Morning of January 23
Happy Birthday to Phra Ajahn Suphon! One reason I scheduled my vipassana for this week is that there is an annual celebration for Phra Ajahn Suphon, the head monk here and many temples in Thailand. It is an especially important one because in the last year, he has had a close death experience with brain clots. He is better now but the people here in the temple and outside the temple or showing their gratitude and wishes for his continued better health. The temple is full of vendors gifting their food. The temple is full of people coming from outside the temple to celebrate his birthday, bringing gifts to all the monks who live here to show their respect for creating good merit and loving kindness to the world. When walking over to the kitchen to get my hot water for my coffee at four o’clock this morning, the temple was full of people preparing for the event.

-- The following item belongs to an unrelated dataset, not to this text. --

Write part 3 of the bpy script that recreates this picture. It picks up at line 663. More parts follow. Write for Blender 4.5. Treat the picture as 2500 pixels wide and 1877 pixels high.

I have my closing ceremony after breakfast at seven this morning. My bed is stripped of sheets I will return to the foreign office and my bag is packed. I look forward to my freedom outside of the temple. This time away from the outside activity brings a heightened appreciation of my freedom in the outside world. I look forward to having my phone returned to me after my closing and communicating with my loved ones. I will stay for the celebration this morning and return to my hotel after I sample the delicious food and pay my respects to Phra Ajahn Suphon.